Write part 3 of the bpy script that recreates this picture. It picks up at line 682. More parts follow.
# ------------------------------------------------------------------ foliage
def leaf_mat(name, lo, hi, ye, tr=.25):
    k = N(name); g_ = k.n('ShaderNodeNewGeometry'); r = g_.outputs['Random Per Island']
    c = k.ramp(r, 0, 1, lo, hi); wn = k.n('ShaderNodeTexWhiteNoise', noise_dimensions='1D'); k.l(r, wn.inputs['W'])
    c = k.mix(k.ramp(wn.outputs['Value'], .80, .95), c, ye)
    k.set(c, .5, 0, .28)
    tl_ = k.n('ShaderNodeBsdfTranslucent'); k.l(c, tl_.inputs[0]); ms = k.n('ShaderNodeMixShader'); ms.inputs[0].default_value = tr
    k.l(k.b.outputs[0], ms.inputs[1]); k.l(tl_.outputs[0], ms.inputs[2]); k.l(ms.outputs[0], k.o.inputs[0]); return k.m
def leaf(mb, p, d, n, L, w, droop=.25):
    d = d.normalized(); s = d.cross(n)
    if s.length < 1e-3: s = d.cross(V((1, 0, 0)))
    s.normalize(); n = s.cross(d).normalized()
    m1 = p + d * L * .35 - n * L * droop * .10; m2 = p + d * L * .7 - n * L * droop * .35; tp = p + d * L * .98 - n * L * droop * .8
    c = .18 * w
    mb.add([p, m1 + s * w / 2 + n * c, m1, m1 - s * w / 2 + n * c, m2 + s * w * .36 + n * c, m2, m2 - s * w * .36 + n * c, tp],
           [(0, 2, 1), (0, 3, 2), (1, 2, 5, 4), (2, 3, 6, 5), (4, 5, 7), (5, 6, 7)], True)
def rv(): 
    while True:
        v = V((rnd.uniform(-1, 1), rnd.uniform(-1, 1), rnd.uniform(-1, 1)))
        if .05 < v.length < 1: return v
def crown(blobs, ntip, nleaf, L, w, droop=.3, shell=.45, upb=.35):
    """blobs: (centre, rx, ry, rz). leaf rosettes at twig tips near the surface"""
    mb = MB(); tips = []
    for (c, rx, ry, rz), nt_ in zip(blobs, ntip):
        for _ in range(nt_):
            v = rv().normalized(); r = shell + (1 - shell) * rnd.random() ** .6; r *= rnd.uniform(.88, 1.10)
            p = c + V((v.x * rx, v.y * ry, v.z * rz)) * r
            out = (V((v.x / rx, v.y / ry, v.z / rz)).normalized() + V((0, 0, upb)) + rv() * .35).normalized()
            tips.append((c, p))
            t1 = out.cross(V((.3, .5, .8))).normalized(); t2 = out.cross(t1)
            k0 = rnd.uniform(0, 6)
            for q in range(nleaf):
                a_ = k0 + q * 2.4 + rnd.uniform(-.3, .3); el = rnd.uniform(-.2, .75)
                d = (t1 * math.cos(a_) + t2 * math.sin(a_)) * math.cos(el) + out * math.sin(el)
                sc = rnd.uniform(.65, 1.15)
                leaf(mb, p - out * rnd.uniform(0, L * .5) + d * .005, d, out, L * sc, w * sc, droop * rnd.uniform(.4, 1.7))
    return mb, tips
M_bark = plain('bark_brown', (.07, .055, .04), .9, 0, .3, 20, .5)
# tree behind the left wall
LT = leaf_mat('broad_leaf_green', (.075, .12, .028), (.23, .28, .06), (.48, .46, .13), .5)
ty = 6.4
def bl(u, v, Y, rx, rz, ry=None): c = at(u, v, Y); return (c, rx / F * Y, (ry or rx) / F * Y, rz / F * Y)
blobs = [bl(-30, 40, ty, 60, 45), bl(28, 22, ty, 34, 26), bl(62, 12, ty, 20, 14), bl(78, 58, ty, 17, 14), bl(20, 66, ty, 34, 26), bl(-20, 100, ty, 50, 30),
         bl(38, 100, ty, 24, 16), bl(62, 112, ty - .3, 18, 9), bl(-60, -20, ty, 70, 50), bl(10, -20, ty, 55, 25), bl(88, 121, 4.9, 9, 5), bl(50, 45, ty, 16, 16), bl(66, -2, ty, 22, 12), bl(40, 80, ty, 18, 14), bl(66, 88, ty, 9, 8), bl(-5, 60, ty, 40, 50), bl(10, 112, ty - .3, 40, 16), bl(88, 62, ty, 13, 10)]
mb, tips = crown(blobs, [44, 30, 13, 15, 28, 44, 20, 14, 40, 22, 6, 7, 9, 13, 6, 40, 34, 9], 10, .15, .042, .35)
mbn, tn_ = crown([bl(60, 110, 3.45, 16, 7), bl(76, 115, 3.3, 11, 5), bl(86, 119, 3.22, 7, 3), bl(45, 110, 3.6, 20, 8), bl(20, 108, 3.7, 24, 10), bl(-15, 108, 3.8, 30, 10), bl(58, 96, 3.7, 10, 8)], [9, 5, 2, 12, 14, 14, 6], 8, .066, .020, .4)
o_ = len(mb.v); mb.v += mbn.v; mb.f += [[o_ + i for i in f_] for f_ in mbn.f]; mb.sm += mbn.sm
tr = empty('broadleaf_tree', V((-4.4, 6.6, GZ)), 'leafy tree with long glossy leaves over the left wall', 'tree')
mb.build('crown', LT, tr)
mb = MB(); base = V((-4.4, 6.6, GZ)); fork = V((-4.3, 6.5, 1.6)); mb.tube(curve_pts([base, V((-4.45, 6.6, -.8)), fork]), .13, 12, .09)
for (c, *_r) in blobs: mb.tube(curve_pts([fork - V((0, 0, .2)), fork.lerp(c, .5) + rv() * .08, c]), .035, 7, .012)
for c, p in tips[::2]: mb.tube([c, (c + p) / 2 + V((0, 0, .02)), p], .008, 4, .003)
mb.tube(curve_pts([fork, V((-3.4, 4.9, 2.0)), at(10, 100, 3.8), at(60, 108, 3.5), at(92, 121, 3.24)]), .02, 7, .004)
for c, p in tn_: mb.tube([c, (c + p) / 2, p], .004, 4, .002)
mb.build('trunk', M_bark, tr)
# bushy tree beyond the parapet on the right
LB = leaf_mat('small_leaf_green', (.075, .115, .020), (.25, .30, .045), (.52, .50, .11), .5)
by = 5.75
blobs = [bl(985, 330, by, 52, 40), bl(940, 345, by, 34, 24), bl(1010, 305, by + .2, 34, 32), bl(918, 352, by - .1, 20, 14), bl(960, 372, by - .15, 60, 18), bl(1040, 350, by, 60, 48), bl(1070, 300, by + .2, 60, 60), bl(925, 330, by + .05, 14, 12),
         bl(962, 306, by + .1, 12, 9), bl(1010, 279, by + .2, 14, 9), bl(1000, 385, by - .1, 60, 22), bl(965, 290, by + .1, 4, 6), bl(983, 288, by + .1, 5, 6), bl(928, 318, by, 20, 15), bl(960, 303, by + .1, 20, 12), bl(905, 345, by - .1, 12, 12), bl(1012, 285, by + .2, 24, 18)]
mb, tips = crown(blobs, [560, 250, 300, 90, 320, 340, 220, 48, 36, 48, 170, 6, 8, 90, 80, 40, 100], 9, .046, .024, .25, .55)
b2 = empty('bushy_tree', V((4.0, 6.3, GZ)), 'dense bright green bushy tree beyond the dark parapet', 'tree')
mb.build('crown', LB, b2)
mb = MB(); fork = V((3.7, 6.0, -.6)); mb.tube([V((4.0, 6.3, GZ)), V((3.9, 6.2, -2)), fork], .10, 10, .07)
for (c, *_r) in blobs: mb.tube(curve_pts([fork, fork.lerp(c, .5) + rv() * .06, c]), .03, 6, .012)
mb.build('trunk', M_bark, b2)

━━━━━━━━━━

Exercise goal: Your task is to print the whole listing again exactly.

Full answer:
Write part 3 of the bpy script that recreates this picture. It picks up at line 682. More parts follow.
# ------------------------------------------------------------------ foliage
def leaf_mat(name, lo, hi, ye, tr=.25):
    k = N(name); g_ = k.n('ShaderNodeNewGeometry'); r = g_.outputs['Random Per Island']
    c = k.ramp(r, 0, 1, lo, hi); wn = k.n('ShaderNodeTexWhiteNoise', noise_dimensions='1D'); k.l(r, wn.inputs['W'])
    c = k.mix(k.ramp(wn.outputs['Value'], .80, .95), c, ye)
    k.set(c, .5, 0, .28)
    tl_ = k.n('ShaderNodeBsdfTranslucent'); k.l(c, tl_.inputs[0]); ms = k.n('ShaderNodeMixShader'); ms.inputs[0].default_value = tr
    k.l(k.b.outputs[0], ms.inputs[1]); k.l(tl_.outputs[0], ms.inputs[2]); k.l(ms.outputs[0], k.o.inputs[0]); return k.m
def leaf(mb, p, d, n, L, w, droop=.25):
    d = d.normalized(); s = d.cross(n)
    if s.length < 1e-3: s = d.cross(V((1, 0, 0)))
    s.normalize(); n = s.cross(d).normalized()
    m1 = p + d * L * .35 - n * L * droop * .10; m2 = p + d * L * .7 - n * L * droop * .35; tp = p + d * L * .98 - n * L * droop * .8
    c = .18 * w
    mb.add([p, m1 + s * w / 2 + n * c, m1, m1 - s * w / 2 + n * c, m2 + s * w * .36 + n * c, m2, m2 - s * w * .36 + n * c, tp],
           [(0, 2, 1), (0, 3, 2), (1, 2, 5, 4), (2, 3, 6, 5), (4, 5, 7), (5, 6, 7)], True)
def rv(): 
    while True:
        v = V((rnd.uniform(-1, 1), rnd.uniform(-1, 1), rnd.uniform(-1, 1)))
        if .05 < v.length < 1: return v
def crown(blobs, ntip, nleaf, L, w, droop=.3, shell=.45, upb=.35):
    """blobs: (centre, rx, ry, rz). leaf rosettes at twig tips near the surface"""
    mb = MB(); tips = []
    for (c, rx, ry, rz), nt_ in zip(blobs, ntip):
        for _ in range(nt_):
            v = rv().normalized(); r = shell + (1 - shell) * rnd.random() ** .6; r *= rnd.uniform(.88, 1.10)
            p = c + V((v.x * rx, v.y * ry, v.z * rz)) * r
            out = (V((v.x / rx, v.y / ry, v.z / rz)).normalized() + V((0, 0, upb)) + rv() * .35).normalized()
            tips.append((c, p))
            t1 = out.cross(V((.3, .5, .8))).normalized(); t2 = out.cross(t1)
            k0 = rnd.uniform(0, 6)
            for q in range(nleaf):
                a_ = k0 + q * 2.4 + rnd.uniform(-.3, .3); el = rnd.uniform(-.2, .75)
                d = (t1 * math.cos(a_) + t2 * math.sin(a_)) * math.cos(el) + out * math.sin(el)
                sc = rnd.uniform(.65, 1.15)
                leaf(mb, p - out * rnd.uniform(0, L * .5) + d * .005, d, out, L * sc, w * sc, droop * rnd.uniform(.4, 1.7))
    return mb, tips
M_bark = plain('bark_brown', (.07, .055, .04), .9, 0, .3, 20, .5)
# tree behind the left wall
LT = leaf_mat('broad_leaf_green', (.075, .12, .028), (.23, .28, .06), (.48, .46, .13), .5)
ty = 6.4
def bl(u, v, Y, rx, rz, ry=None): c = at(u, v, Y); return (c, rx / F * Y, (ry or rx) / F * Y, rz / F * Y)
blobs = [bl(-30, 40, ty, 60, 45), bl(28, 22, ty, 34, 26), bl(62, 12, ty, 20, 14), bl(78, 58, ty, 17, 14), bl(20, 66, ty, 34, 26), bl(-20, 100, ty, 50, 30),
         bl(38, 100, ty, 24, 16), bl(62, 112, ty - .3, 18, 9), bl(-60, -20, ty, 70, 50), bl(10, -20, ty, 55, 25), bl(88, 121, 4.9, 9, 5), bl(50, 45, ty, 16, 16), bl(66, -2, ty, 22, 12), bl(40, 80, ty, 18, 14), bl(66, 88, ty, 9, 8), bl(-5, 60, ty, 40, 50), bl(10, 112, ty - .3, 40, 16), bl(88, 62, ty, 13, 10)]
mb, tips = crown(blobs, [44, 30, 13, 15, 28, 44, 20, 14, 40, 22, 6, 7, 9, 13, 6, 40, 34, 9], 10, .15, .042, .35)
mbn, tn_ = crown([bl(60, 110, 3.45, 16, 7), bl(76, 115, 3.3, 11, 5), bl(86, 119, 3.22, 7, 3), bl(45, 110, 3.6, 20, 8), bl(20, 108, 3.7, 24, 10), bl(-15, 108, 3.8, 30, 10), bl(58, 96, 3.7, 10, 8)], [9, 5, 2, 12, 14, 14, 6], 8, .066, .020, .4)
o_ = len(mb.v); mb.v += mbn.v; mb.f += [[o_ + i for i in f_] for f_ in mbn.f]; mb.sm += mbn.sm
tr = empty('broadleaf_tree', V((-4.4, 6.6, GZ)), 'leafy tree with long glossy leaves over the left wall', 'tree')
mb.build('crown', LT, tr)
mb = MB(); base = V((-4.4, 6.6, GZ)); fork = V((-4.3, 6.5, 1.6)); mb.tube(curve_pts([base, V((-4.45, 6.6, -.8)), fork]), .13, 12, .09)
for (c, *_r) in blobs: mb.tube(curve_pts([fork - V((0, 0, .2)), fork.lerp(c, .5) + rv() * .08, c]), .035, 7, .012)
for c, p in tips[::2]: mb.tube([c, (c + p) / 2 + V((0, 0, .02)), p], .008, 4, .003)
mb.tube(curve_pts([fork, V((-3.4, 4.9, 2.0)), at(10, 100, 3.8), at(60, 108, 3.5), at(92, 121, 3.24)]), .02, 7, .004)
for c, p in tn_: mb.tube([c, (c + p) / 2, p], .004, 4, .002)
mb.build('trunk', M_bark, tr)
# bushy tree beyond the parapet on the right
LB = leaf_mat('small_leaf_green', (.075, .115, .020), (.25, .30, .045), (.52, .50, .11), .5)
by = 5.75
blobs = [bl(985, 330, by, 52, 40), bl(940, 345, by, 34, 24), bl(1010, 305, by + .2, 34, 32), bl(918, 352, by - .1, 20, 14), bl(960, 372, by - .15, 60, 18), bl(1040, 350, by, 60, 48), bl(1070, 300, by + .2, 60, 60), bl(925, 330, by + .05, 14, 12),
         bl(962, 306, by + .1, 12, 9), bl(1010, 279, by + .2, 14, 9), bl(1000, 385, by - .1, 60, 22), bl(965, 290, by + .1, 4, 6), bl(983, 288, by + .1, 5, 6), bl(928, 318, by, 20, 15), bl(960, 303, by + .1, 20, 12), bl(905, 345, by - .1, 12, 12), bl(1012, 285, by + .2, 24, 18)]
mb, tips = crown(blobs, [560, 250, 300, 90, 320, 340, 220, 48, 36, 48, 170, 6, 8, 90, 80, 40, 100], 9, .046, .024, .25, .55)
b2 = empty('bushy_tree', V((4.0, 6.3, GZ)), 'dense bright green bushy tree beyond the dark parapet', 'tree')
mb.build('crown', LB, b2)
mb = MB(); fork = V((3.7, 6.0, -.6)); mb.tube([V((4.0, 6.3, GZ)), V((3.9, 6.2, -2)), fork], .10, 10, .07)
for (c, *_r) in blobs: mb.tube(curve_pts([fork, fork.lerp(c, .5) + rv() * .06, c]), .03, 6, .012)
mb.build('trunk', M_bark, b2)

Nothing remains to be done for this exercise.